THE EXERCISE » Exactly reproduce the lines that follow.

STORED RECORDS »
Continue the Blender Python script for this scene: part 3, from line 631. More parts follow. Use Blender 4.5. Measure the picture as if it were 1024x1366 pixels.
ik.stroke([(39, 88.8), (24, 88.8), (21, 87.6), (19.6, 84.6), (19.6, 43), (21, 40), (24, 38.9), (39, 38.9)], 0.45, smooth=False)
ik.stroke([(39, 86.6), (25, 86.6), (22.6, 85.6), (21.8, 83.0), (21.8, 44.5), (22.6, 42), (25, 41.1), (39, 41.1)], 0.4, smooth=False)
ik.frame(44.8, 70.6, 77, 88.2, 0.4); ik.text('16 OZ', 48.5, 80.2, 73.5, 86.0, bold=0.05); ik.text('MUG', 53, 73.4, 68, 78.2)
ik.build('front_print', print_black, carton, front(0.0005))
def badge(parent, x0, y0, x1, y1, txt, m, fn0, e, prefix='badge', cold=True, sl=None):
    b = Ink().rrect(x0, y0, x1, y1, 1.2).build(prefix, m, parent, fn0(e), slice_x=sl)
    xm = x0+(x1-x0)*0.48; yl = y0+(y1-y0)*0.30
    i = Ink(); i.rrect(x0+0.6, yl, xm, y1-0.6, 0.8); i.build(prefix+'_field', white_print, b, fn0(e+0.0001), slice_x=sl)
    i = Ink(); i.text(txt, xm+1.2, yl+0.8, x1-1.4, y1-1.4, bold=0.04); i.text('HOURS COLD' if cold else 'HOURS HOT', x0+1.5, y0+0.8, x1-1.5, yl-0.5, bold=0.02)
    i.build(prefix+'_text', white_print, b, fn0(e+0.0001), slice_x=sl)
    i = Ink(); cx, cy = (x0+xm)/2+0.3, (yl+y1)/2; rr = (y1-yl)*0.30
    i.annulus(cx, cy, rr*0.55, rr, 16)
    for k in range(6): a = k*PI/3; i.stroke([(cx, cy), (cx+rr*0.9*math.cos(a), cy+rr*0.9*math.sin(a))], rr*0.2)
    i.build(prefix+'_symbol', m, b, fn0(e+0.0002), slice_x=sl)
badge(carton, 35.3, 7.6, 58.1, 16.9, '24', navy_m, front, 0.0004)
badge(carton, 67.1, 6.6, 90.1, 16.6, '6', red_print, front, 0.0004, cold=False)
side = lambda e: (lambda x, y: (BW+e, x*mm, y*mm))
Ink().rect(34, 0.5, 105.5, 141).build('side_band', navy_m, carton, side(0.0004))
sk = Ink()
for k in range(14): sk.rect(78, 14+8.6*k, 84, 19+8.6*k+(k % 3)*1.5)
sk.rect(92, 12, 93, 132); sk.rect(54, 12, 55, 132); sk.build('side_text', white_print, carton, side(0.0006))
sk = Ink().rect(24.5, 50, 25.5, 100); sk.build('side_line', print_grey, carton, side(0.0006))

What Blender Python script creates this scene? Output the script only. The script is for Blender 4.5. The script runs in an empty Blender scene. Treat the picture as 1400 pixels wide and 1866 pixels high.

OUTPUT »
Continue the Blender Python script for this scene: part 3, from line 631. More parts follow. Use Blender 4.5. Measure the picture as if it were 1024x1366 pixels.
ik.stroke([(39, 88.8), (24, 88.8), (21, 87.6), (19.6, 84.6), (19.6, 43), (21, 40), (24, 38.9), (39, 38.9)], 0.45, smooth=False)
ik.stroke([(39, 86.6), (25, 86.6), (22.6, 85.6), (21.8, 83.0), (21.8, 44.5), (22.6, 42), (25, 41.1), (39, 41.1)], 0.4, smooth=False)
ik.frame(44.8, 70.6, 77, 88.2, 0.4); ik.text('16 OZ', 48.5, 80.2, 73.5, 86.0, bold=0.05); ik.text('MUG', 53, 73.4, 68, 78.2)
ik.build('front_print', print_black, carton, front(0.0005))
def badge(parent, x0, y0, x1, y1, txt, m, fn0, e, prefix='badge', cold=True, sl=None):
    b = Ink().rrect(x0, y0, x1, y1, 1.2).build(prefix, m, parent, fn0(e), slice_x=sl)
    xm = x0+(x1-x0)*0.48; yl = y0+(y1-y0)*0.30
    i = Ink(); i.rrect(x0+0.6, yl, xm, y1-0.6, 0.8); i.build(prefix+'_field', white_print, b, fn0(e+0.0001), slice_x=sl)
    i = Ink(); i.text(txt, xm+1.2, yl+0.8, x1-1.4, y1-1.4, bold=0.04); i.text('HOURS COLD' if cold else 'HOURS HOT', x0+1.5, y0+0.8, x1-1.5, yl-0.5, bold=0.02)
    i.build(prefix+'_text', white_print, b, fn0(e+0.0001), slice_x=sl)
    i = Ink(); cx, cy = (x0+xm)/2+0.3, (yl+y1)/2; rr = (y1-yl)*0.30
    i.annulus(cx, cy, rr*0.55, rr, 16)
    for k in range(6): a = k*PI/3; i.stroke([(cx, cy), (cx+rr*0.9*math.cos(a), cy+rr*0.9*math.sin(a))], rr*0.2)
    i.build(prefix+'_symbol', m, b, fn0(e+0.0002), slice_x=sl)
badge(carton, 35.3, 7.6, 58.1, 16.9, '24', navy_m, front, 0.0004)
badge(carton, 67.1, 6.6, 90.1, 16.6, '6', red_print, front, 0.0004, cold=False)
side = lambda e: (lambda x, y: (BW+e, x*mm, y*mm))
Ink().rect(34, 0.5, 105.5, 141).build('side_band', navy_m, carton, side(0.0004))
sk = Ink()
for k in range(14): sk.rect(78, 14+8.6*k, 84, 19+8.6*k+(k % 3)*1.5)
sk.rect(92, 12, 93, 132); sk.rect(54, 12, 55, 132); sk.build('side_text', white_print, carton, side(0.0006))
sk = Ink().rect(24.5, 50, 25.5, 100); sk.build('side_line', print_grey, carton, side(0.0006))

What Blender Python script creates this scene? Output the script only. The script is for Blender 4.5. The script runs in an empty Blender scene. Treat the picture as 1400 pixels wide and 1866 pixels high.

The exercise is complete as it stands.